Pourquoi les frères sont-ils traditionnellement des frères ennemis ?

Nous avons tendance à penser naïvement les rapports fraternels comme une affectueuse complicité. Mais les exemples mythologiques, littéraires et historiques dessinent une autre réalité  et donnent d’innombrables exemples de conflits violents. Nous citions  Caïn et Abel ou Jacob et Esaü mais il y a aussi Romus et Romulus, Etéocle et Polynice,  Richard Cœur de lion et Jean sans terre.…

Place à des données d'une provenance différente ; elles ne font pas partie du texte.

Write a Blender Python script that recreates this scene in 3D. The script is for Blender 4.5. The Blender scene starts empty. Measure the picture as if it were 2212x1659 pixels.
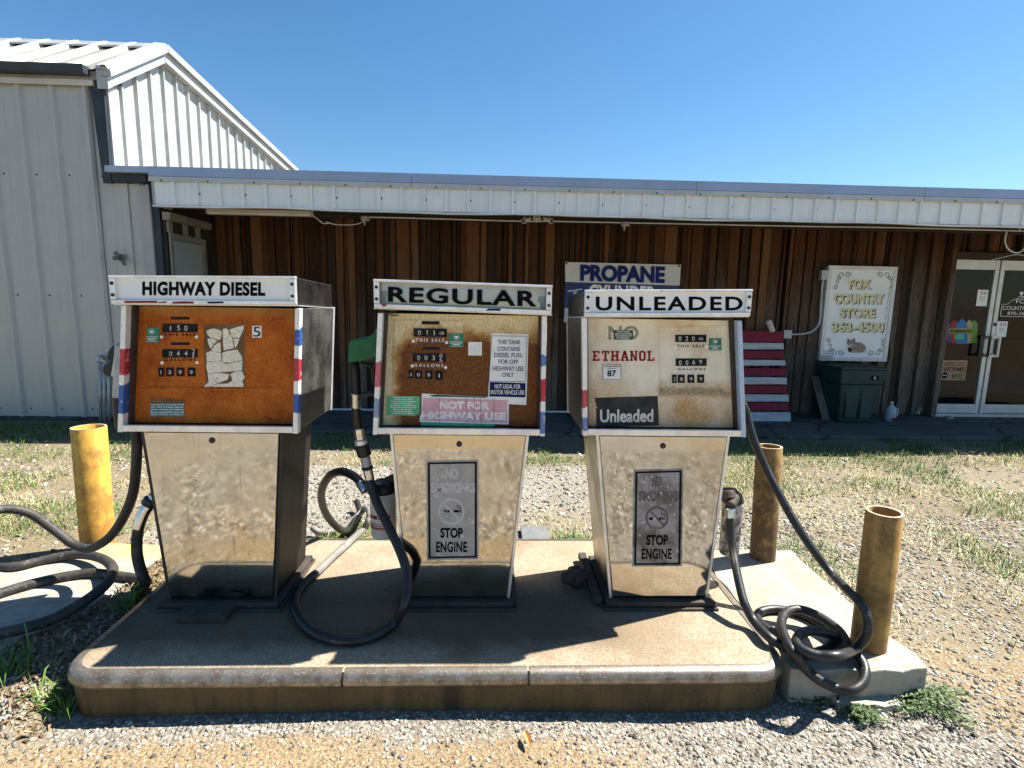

Même quand ils ne sont pas des jumeaux, les frères ont de nombreux attributs en commun qui les confondent : ils ont le même père, la même mère, le même sexe, la même position relative dans la société. Cette proximité et cette parenté les rendent ennemis, concurrents.

 « Les frères sont rapprochés et séparés par une même fascination, celle de l’objet qu’ils désirent ardemment tous les deux et qu’ils ne peuvent ou ne veulent partager : un trône, une femme, ou de façon générale l’héritage paternel » page 98, La violence et le sacré.